Так что «Краску Дирлинг» нужно рассматривать как случайный эпизод в литературной биографии Некрасова — эпизод, вызванный тяжелыми условиями тогдашней печати и не характерный для его идейных позиций.
«Краска Дирлинг» была помещена в «Современнике» еще при жизни Гоголя — в апреле 1850 года. Но жизнь Гоголя уже приходила к концу. Как только весть о его смерти дошла до Некрасова, поэт под свежим впечатлением великой утраты в тот же день написал стихотворение о своем погибшем учителе, где снова выступил неустрашимым бойцом за гоголевское направление в поэзии. Для того чтобы напечатать эти стихи в «Современнике», требовалась величайшая смелость, которая, как мне кажется, еще не оценена до сих пор.
Дело было не только в цензурном и жандармском гнете, но и в том, что тогдашнее окружение Некрасова было внутренне враждебно традициям Гоголя.
Как бы ни были сердечны и дружественны его отношения к ближайшим сотрудникам «Современника» в плане бытовом и житейском, всегда чувствовалось, что между ним и этой группой писателей непреодолимая идейная рознь, что он среди них чужак, не разделяющий их стремлений и вкусов.
Все они — и Дружинин, и Боткин, и Анненков — были фанатически преданы «чистой эстетике», проповедовали самоцельность искусства. И хотя порою у них могли даже возникнуть иллюзии, что между ними и Некрасовым давно уже нет никаких разногласий, часто случалось, что в их разглагольствования об «изящном» и «грациозном» искусстве, о поэтическом примирении с действительностью врывался диссонансом его голос, голос представителя социальных низов, и все иллюзии разлетались как дым.

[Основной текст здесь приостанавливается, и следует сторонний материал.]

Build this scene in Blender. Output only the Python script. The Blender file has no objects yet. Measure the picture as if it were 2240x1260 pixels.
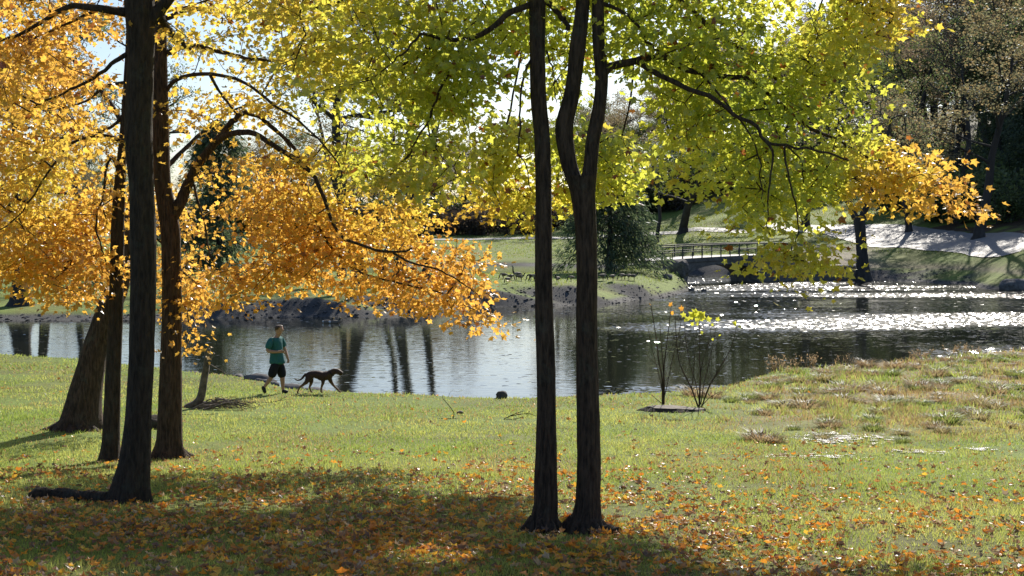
import bpy, math, random
import numpy as np
from mathutils import Vector

rng = np.random.default_rng(7)
random.seed(7)
SC = bpy.context.scene
COL = SC.collection
R = math.radians

# ------------------------------------------------------------------ camera, sky, sun, exposure
F = 3000.0          # focal length in pixels of a 2240 px wide frame
EYE = 4.7           # camera height above the pond
HZ = 500.0          # horizon row of the 2240 x 1260 frame
cam = bpy.data.cameras.new('camera')
cam.sensor_width = 36.0
cam.lens = 36.0 * F / 2240.0
cam.shift_y = (HZ - 630.0) / 2240.0
cam.clip_start = 0.1
cam.clip_end = 6000
cam_o = bpy.data.objects.new('camera', cam)
COL.objects.link(cam_o)
cam_o.location = (0, 0, EYE)
cam_o.rotation_euler = (R(90), 0, 0)
SC.camera = cam_o

SUN_AZ, SUN_EL = R(17), R(33)
world = bpy.data.worlds.new("World")
SC.world = world
world.use_nodes = True
wn = world.node_tree
sky = wn.nodes.new('ShaderNodeTexSky')
sky.sky_type = 'NISHITA'
sky.sun_disc = False
sky.sun_elevation = SUN_EL
sky.sun_rotation = SUN_AZ
sky.air_density = 1.0
sky.dust_density = 1.0
tn = wn.nodes.new('ShaderNodeVectorMath'); tn.operation = 'MULTIPLY'
tn.inputs[1].default_value = (.88, .98, 1.14)
wn.links.new(sky.outputs[0], tn.inputs[0])
wn.links.new(tn.outputs[0], wn.nodes['Background'].inputs[0])
wn.nodes['Background'].inputs[1].default_value = 0.075
sun = bpy.data.lights.new('sun', 'SUN')
sun.energy = 5.0
sun.angle = R(0.5)
sun.color = (1.0, 0.93, 0.82)
sun_o = bpy.data.objects.new('sun', sun)
COL.objects.link(sun_o)
SUND = Vector((math.sin(SUN_AZ) * math.cos(SUN_EL), math.cos(SUN_AZ) * math.cos(SUN_EL), math.sin(SUN_EL)))
sun_o.rotation_euler = (-SUND).to_track_quat('-Z', 'Y').to_euler()
sun_o.location = (30, 80, 60)
SC.view_settings.view_transform = 'Standard'
SC.view_settings.look = 'None'
SC.view_settings.gamma = 1
SC.view_settings.use_curve_mapping = False
SC.view_settings.exposure = 0.60
SC.cycles.max_bounces = 8
SC.cycles.diffuse_bounces = 3
SC.cycles.glossy_bounces = 3
SC.cycles.transmission_bounces = 6
SC.cycles.sample_clamp_indirect = 6.0


# ------------------------------------------------------------------ numeric helpers
def px2(px, py, d):
    return np.array([(px - 1120.0) / F * d, d, EYE + (HZ - py) / F * d])


def hash2(ix, iy, seed):
    n = (ix.astype(np.int64) * 374761393 + iy.astype(np.int64) * 668265263 + seed * 974711) & 0x7fffffff
    n = ((n ^ (n >> 13)) * 1274126177) & 0x7fffffff
    n = n ^ (n >> 16)
    return (n & 0xffff) / 65535.0


def vnoise(x, y, seed=0):
    x = np.asarray(x, float); y = np.asarray(y, float)
    ix = np.floor(x); iy = np.floor(y)
    fx = x - ix; fy = y - iy
    fx = fx * fx * (3 - 2 * fx); fy = fy * fy * (3 - 2 * fy)
    a = hash2(ix, iy, seed); b = hash2(ix + 1, iy, seed)
    c = hash2(ix, iy + 1, seed); e = hash2(ix + 1, iy + 1, seed)
    return (a * (1 - fx) + b * fx) * (1 - fy) + (c * (1 - fx) + e * fx) * fy


def fbm(x, y, seed=0, octv=4):
    s = 0; a = .5; t = 0
    for k in range(octv):
        s = s + a * vnoise(x * 2 ** k, y * 2 ** k, seed + k * 17); t += a; a *= .5
    return s / t


def sstep(t):
    t = np.clip(t, 0, 1)
    return t * t * (3 - 2 * t)


# ------------------------------------------------------------------ terrain height
SH_PX = [-3000, -600, 0, 170, 400, 545, 640, 800, 1000, 1170, 1320, 1400, 1500, 1600, 1650, 1700, 1900, 2240, 2900, 6000]
SH_D = [52, 52, 50, 48.2, 43.9, 41.0, 38.2, 36.6, 35.7, 35.7, 36.0, 36.6, 37.6, 39.6, 41.6, 44.0, 46.4, 51.4, 54, 56]
PR_D = [-80, -20, 0, 6, 11, 13, 15.5, 18, 21, 26, 32, 37, 42, 47, 52, 60]
PR_Z = [6, 3.9, 3.05, 2.4, 1.96, 1.8, 1.6, 1.42, 1.18, .86, .56, .36, .27, .22, .18, .16]
FAR = [
    (-9000, [(0, 70), (.35, 72), (.8, 80), (1.2, 95), (1.4, 112), (2, 140), (3, 200), (6, 300), (16, 700), (40, 3000)]),
    (-900, [(0, 70), (.35, 72), (.8, 80), (1.2, 95), (1.4, 110), (1.0, 113), (-.6, 117), (-.6, 172), (.3, 176), (2.2, 215), (4, 260), (9, 400), (40, 3000)]),
    (300, [(0, 70), (.35, 72), (.8, 80), (1.2, 95), (1.4, 108), (1.0, 111), (-.6, 114), (-.6, 174), (.3, 178), (2.2, 215), (4, 260), (9, 400), (40, 3000)]),
    (430, [(0, 72), (.8, 73.2), (1.0, 82), (1.3, 95), (1.35, 106), (1, 109), (-.6, 112), (-.6, 174), (.3, 178), (2.2, 215), (4, 260), (9, 400), (40, 3000)]),
    (700, [(0, 73), (.95, 74.4), (1.1, 82), (1.3, 95), (1.3, 106), (1, 109), (-.6, 112), (-.6, 174), (.3, 178), (2.4, 215), (4, 260), (9, 400), (40, 3000)]),
    (900, [(0, 75), (1.05, 76.5), (1.2, 84), (1.3, 95), (1.2, 106), (.9, 109), (-.6, 112), (-.6, 174), (.3, 178), (2.5, 212), (4, 250), (9, 400), (40, 3000)]),
    (1060, [(0, 82.5), (1.15, 84.1), (1.25, 90), (1.3, 100), (1.2, 106), (.9, 109), (-.6, 112), (-.6, 177), (.35, 180), (2.75, 212), (4.2, 240), (8, 300), (14, 400), (40, 3000)]),
    (1250, [(0, 84.5), (1.15, 86.2), (1.3, 92), (1.35, 100), (1.3, 107), (1, 110), (-.6, 113), (-.6, 170), (.4, 174), (3.0, 207), (4.6, 235), (9, 300), (16, 400), (46, 3000)]),
    (1400, [(0, 90), (1.0, 92.2), (1.3, 97), (1.45, 106), (1.5, 112), (1.5, 116), (-.5, 121), (-.6, 160), (.5, 165), (3.6, 198), (5.5, 225), (13, 300), (22, 400), (50, 3000)]),
    (1480, [(0, 97), (.5, 101), (1.0, 106), (1.2, 111), (1.2, 117), (-.4, 121), (-.6, 150), (.6, 156), (3.9, 194), (6, 220), (14, 300), (24, 400), (52, 3000)]),
    (1515, [(-.6, 60), (-.6, 100), (-.5, 110), (-.6, 139), (1.5, 142), (1.9, 152), (4.2, 190), (7, 220), (16, 300), (26, 400), (55, 3000)]),
    (1640, [(-.8, 60), (-.8, 110), (-.7, 137), (1.5, 139.5), (1.9, 148), (4.4, 188), (10.4, 228), (20, 300), (30, 400), (58, 3000)]),
    (1668, [(-.8, 60), (-.6, 124), (1.3, 127), (2.0, 134), (2.6, 148), (4.4, 178), (10, 220), (20, 300), (30, 400), (60, 3000)]),
    (1740, [(-.8, 60), (-.6, 124.5), (1.6, 127), (2.2, 131), (2.6, 148), (4.4, 174), (9.5, 215), (20, 300), (31, 400), (60, 3000)]),
    (1880, [(-.8, 60), (-.4, 123), (.9, 125.5), (1.4, 130), (2.9, 148), (4.7, 163), (8.5, 200), (20, 290), (34, 400), (62, 3000)]),
    (2000, [(-.8, 60), (-.3, 120), (0, 121.5), (.8, 124), (2.9, 138), (3.8, 148), (7, 170), (12, 205), (24, 290), (38, 400), (64, 3000)]),
    (2120, [(-.8, 60), (-.3, 114), (0, 116), (.8, 118.5), (2.9, 129), (3.5, 138), (6, 155), (13, 200), (27, 290), (42, 400), (66, 3000)]),
    (2240, [(-.8, 60), (-.3, 102), (0, 104.5), (.8, 107), (2.9, 118), (3.4, 127), (6, 145), (13.5, 190), (28, 280), (44, 400), (68, 3000)]),
    (2900, [(-.8, 60), (-.3, 92), (0, 94), (.8, 96), (2.9, 105), (3.4, 114), (6.5, 130), (14, 175), (29, 270), (46, 400), (70, 3000)]),
    (9000, [(-.8, 60), (0, 90), (.8, 93), (3, 104), (5, 125), (12, 190), (24, 270), (44, 400), (70, 3000)]),
]
FD = np.concatenate([np.arange(56, 330, .5), np.arange(330, 3001, 10)])
FAR = [(c, ([(-.8, p[0][1] - 5)] if p[0][0] >= 0 and p[0][1] > 10 else []) + p) for c, p in FAR]
FPX = np.array([c[0] for c in FAR], float)
FZ = np.array([np.interp(FD, [p[1] for p in c[1]], [p[0] for p in c[1]]) for c in FAR])


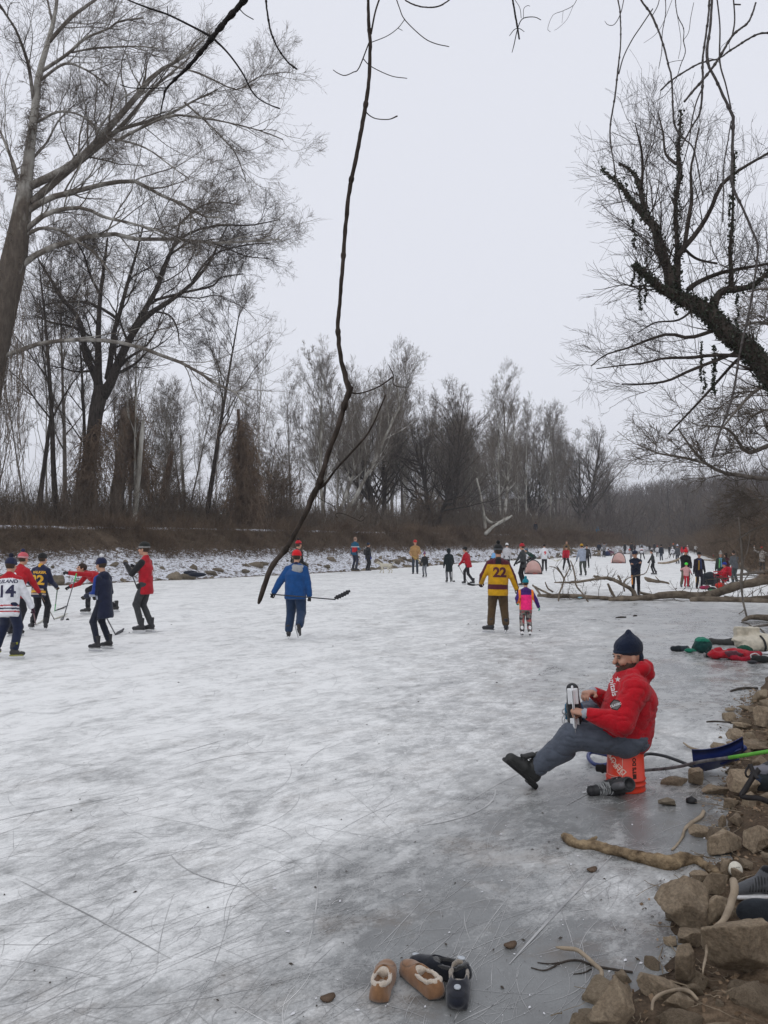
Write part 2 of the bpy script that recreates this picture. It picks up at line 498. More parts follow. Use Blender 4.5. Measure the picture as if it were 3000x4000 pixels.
SG = np.array([G(u, v)[:2] for u, v, g in samples]); SV = np.array([g for *_, g in samples], float)
def frost(X):
    num = np.zeros(len(X)); den = np.zeros(len(X))
    for (sx, sy), g in zip(SG, SV):
        sc = max(1.0, math.hypot(sx, sy) / 4.2)
        w = np.exp(-((X[:, 0] - sx) ** 2 + ((X[:, 1] - sy) / max(1, sy / 6)) ** 2) / (0.55 * sc * .55 * sc)) + 1e-7 / (1 + (X[:, 0] - sx) ** 2 + (X[:, 1] - sy) ** 2)
        num += w * g; den += w
    return num / den
ix = lines((-110, -20, 4), (-20, -6, .5), (-6, 6, .11), (6, 20, .5), (20, 130, 4))
iy = lines((-34, 2, 2), (2, 14, .11), (14, 50, .6), (50, 120, 3), (120, 460, 12))
IX, IY = np.meshgrid(ix, iy, indexing='ij')
IXY = np.column_stack([IX.ravel(), IY.ravel()])
iz = np.arange(len(IXY)).reshape(len(ix), len(iy))
iq = np.stack([iz[:-1, :-1], iz[1:, :-1], iz[1:, 1:], iz[:-1, 1:]], -1).reshape(-1, 4)
di, _ = seg_dist(IXY, POLY[np.r_[0:len(POLY), 0]]); ok = in_canal(IXY) | (di < 3.0)
iq = iq[ok[iq].all(1)]
fr = frost(IXY)
rng = np.random.default_rng(4)
KA = math.atan2(39, 70)                                  # the canal runs this far to the right of the view
# skate cuts: thin flat ribbons in the surface
def cuts(n, ymin, ymax, wpx, seed, spread=.5, lmin=.4, lmax=3.2):
    r = np.random.default_rng(seed); N = 14
    y = ymin * (ymax / ymin) ** r.random(n); x = (r.random(n) * 1.35 - .75) * y * .72
    if ymin < 6: x = np.clip(x, -9, 3.4)
    a = np.where(r.random(n) < .72, KA + r.normal(0, spread * .5, n) + .35 * r.random(n), r.random(n) * math.pi * 2)
    L = lmin + (lmax - lmin) * r.random(n) ** 2.2; cur = np.where(r.random(n) < .4, r.normal(0, 1.3, n) * np.minimum(1, 1.2 / L), r.normal(0, .3, n))
    t = np.linspace(-.5, .5, N)
    th = a[:, None] + cur[:, None] * t
    dx = np.sin(th) * (L / N)[:, None]; dy = np.cos(th) * (L / N)[:, None]
    px = x[:, None] + np.cumsum(dx, 1); py = y[:, None] + np.cumsum(dy, 1)
    w = (wpx * (.35 + .65 * r.random(n)) * np.maximum(1, y / 7))[:, None] * (np.sin(np.linspace(0.12, math.pi - .12, N)) ** .6)[None]
    nxv, nyv = np.cos(th), -np.sin(th)
    A = np.stack([px - nxv * w, py - nyv * w, np.full_like(px, .0016)], -1); B = np.stack([px + nxv * w, py + nyv * w, np.full_like(px, .0016)], -1)
    inside = in_canal(np.column_stack([px[:, 7], py[:, 7]])) & in_canal(np.column_stack([px[:, 0], py[:, 0]])) & in_canal(np.column_stack([px[:, -1], py[:, -1]]))
    A, B = A[inside], B[inside]; k = len(A)
    V = np.stack([A, B], 2).reshape(-1, 3)
    b = np.arange(k)[:, None] * 2 * N + np.arange(N - 1)[None] * 2
    Q = np.stack([b, b + 1, b + 3, b + 2], -1).reshape(-1, 4)
    return V, Q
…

В марте 1852 года Некрасов напечатал в «Современнике» свое стихотворение, посвященное памяти Гоголя, где утверждалось революционно-демократическое понимание его жизни и творчества, — то, за которое боролся Белинский. Так как в силу цензурных условий нельзя было и думать о том, чтобы истолковать Гоголя с этих позиций, Некрасов предпочел не указывать, кому посвящены его стихи. В «Современнике» они появились без заголовка, в качестве отвлеченного рассуждения о двух диаметрально противоположных категориях поэтов — о поэте-эпикурейце, приверженце искусства для искусства, и о поэте-гражданине, поэте-бойце, грозном обличителе народных врагов.
94
Н. Г. Чернышевский, Полн. собр. соч., т. IV, М. 1948, стр. 126 (подстрочное примечание).
95
Любопытно, что еще в 1841 г., когда Некрасов (под псевдонимом Н. А. Перепельский) только что начал печатать свои первые рассказы и очерки, нашелся критик, уподобивший его произведения гоголевским. «Укажем, — писал он, — на необыкновенный комический талант г. Перепельского (псевдоним), обнаружившийся в рассказах его, которые были помещаемы в «Литературной газете». Многие журналы наши отдали уже ему должную справедливость, и мы можем пожелать только, чтобы он, подобно г. Гоголю, первому из всех современных наших юмористов, прилагал более старания на обрабатывание своих произведений» (Ф. Менцов, Обозрение русских газет и журналов за первое трехмесячие 1841 года. — «Журнал Министерства народного просвещения», 1841, ч. 31, отд. 6, стр. 28—29). Нужно ли говорить, что имя Гоголя было здесь упомянуто всуе!